AL-MAWASI, Gaza Strip — Trapped between Jewish settlements and the Mediterranean, the Palestinians of al-Mawasi are struggling to survive.
An Israeli security fence meant to separate Jews from Palestinians has folded the roughly 1,600 families of al-Mawasi into the settlement bloc of 6,000 Jews, and tighter security enforced during 4 years of conflict has effectively cut them off from their relatives, jobs and markets.
Some have moved away to find work, attend school or get specialized health treatment. Many who stayed live off foreign aid.

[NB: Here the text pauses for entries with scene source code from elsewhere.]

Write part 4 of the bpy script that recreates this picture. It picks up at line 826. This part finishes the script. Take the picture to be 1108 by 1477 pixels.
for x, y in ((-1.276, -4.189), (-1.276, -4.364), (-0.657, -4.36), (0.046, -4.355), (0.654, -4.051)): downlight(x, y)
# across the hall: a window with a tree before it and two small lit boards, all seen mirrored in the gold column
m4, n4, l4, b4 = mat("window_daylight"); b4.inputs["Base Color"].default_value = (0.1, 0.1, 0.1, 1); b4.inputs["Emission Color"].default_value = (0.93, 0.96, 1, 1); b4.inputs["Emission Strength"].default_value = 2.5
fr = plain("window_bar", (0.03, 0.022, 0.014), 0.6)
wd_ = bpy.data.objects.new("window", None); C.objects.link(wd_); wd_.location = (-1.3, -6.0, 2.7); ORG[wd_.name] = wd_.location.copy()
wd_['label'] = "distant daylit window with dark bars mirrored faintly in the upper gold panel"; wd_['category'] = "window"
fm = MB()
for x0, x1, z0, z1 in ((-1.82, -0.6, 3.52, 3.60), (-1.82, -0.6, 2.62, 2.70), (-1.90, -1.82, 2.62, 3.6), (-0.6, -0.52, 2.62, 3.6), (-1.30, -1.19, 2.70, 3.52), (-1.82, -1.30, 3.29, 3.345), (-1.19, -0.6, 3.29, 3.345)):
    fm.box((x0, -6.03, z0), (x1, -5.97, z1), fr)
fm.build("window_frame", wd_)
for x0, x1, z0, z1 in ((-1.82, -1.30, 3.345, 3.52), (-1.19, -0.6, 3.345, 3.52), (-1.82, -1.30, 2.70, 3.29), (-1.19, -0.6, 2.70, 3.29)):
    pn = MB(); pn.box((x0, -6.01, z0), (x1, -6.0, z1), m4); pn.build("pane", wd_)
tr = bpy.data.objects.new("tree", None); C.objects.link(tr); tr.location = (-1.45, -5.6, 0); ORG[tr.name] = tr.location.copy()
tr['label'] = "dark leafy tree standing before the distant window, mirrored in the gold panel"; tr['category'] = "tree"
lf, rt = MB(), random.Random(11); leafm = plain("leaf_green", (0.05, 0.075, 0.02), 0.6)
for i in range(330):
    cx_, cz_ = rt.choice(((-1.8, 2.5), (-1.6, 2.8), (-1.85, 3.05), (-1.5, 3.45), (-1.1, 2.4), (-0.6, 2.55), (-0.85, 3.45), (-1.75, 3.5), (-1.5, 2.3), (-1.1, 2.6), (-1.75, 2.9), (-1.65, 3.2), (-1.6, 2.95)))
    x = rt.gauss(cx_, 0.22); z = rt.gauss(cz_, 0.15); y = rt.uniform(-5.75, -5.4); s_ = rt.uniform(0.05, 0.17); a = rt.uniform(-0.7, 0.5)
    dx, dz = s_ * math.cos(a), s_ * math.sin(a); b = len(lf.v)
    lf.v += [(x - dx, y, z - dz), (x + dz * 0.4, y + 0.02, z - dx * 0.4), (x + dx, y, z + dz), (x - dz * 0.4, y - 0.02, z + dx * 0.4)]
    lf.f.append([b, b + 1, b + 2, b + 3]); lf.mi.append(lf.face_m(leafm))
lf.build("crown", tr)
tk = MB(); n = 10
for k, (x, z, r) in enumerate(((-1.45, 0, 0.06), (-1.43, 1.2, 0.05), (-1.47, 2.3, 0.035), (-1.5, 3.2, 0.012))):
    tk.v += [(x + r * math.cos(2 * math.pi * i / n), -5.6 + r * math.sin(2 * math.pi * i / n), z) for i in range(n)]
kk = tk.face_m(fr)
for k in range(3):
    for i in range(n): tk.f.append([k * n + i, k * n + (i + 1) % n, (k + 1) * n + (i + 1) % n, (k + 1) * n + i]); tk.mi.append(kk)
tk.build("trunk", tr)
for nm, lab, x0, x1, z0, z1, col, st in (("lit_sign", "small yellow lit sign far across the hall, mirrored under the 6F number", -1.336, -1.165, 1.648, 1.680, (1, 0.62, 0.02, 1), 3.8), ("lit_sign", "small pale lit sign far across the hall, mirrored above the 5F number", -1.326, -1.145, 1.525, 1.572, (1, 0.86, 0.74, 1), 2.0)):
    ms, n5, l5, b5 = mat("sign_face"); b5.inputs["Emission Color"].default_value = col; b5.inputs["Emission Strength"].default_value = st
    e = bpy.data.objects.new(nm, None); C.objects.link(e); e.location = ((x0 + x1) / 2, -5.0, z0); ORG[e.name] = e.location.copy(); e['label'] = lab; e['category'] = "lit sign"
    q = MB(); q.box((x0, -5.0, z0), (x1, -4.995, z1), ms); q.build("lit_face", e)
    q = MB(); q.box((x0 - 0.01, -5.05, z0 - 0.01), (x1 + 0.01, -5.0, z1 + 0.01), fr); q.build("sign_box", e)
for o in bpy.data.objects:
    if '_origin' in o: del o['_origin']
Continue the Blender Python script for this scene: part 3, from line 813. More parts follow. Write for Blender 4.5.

Although many Palestinians in Gaza — an impoverished coastal plain and one of the most crowded areas in the world — eagerly await Israel’s withdrawal from the territory this summer, few are as desperate for it as the people of the al-Mawasi region, crammed into a sandy strip 8 miles long and a half-mile wide.
“We’re stuck in a large prison. It’s very frustrating. We can’t go anywhere, we can’t do anything. We can’t work,” said laborer Hamad Zourab, 26, who said he hasn’t left al-Mawasi in three years.
The farmers and fishermen here once made a comfortable living. Others worked in the nearby Palestinian towns of Khan Younis and Rafah, in Israel itself, or in the settlement bloc called Gush Katif.
But after violence flared in 2000, the Palestinians here suddenly found themselves penned in as Israel enforced tight restrictions on their movements to prevent attacks.
Fishermen needed permission every time they took out their boats, and fishing hours were severely restricted.
The catch often got held up for days in unrefrigerated trucks at an Israeli army checkpoint at the edge of al-Mawasi. Many fish rotted, and those that made it through the checkpoint had to be transferred to a truck on the other side of the fence, increasing transportation and labor costs. Many fishermen put down their nets and found work in the settlements.
Farmers also lost much of their crop during long waits in the hot sun at the checkpoint.
Laborers from al-Mawasi no longer could reach their jobs in Israel, and others were fired from their jobs in the settlements because of new security rules. Those who worked in Gaza’s Palestinian towns had trouble crossing through the security fence, and even more trouble crossing back.
Amina Laham, 40, said she once went shopping in Khan Younis, less than a mile away, and was stuck there for 20 days.
Even getting U.N. food aid has been a struggle.
Under restrictions imposed during the conflict, aid had to be delivered to Khan Younis, then trucked — at the recipients’ expense — to the checkpoint, where it was reloaded onto new trucks and sent into al-Mawasi, said Soren Matz of the U.N. Relief and Works Administration.
Only in mid-April, with a drop in tension brought on by an Israeli-Palestinian truce, did Israel allow the first truckload of flour, lentils, rice, cooking oil and milk powder to be driven directly into al-Mawasi, Mr. Matz said.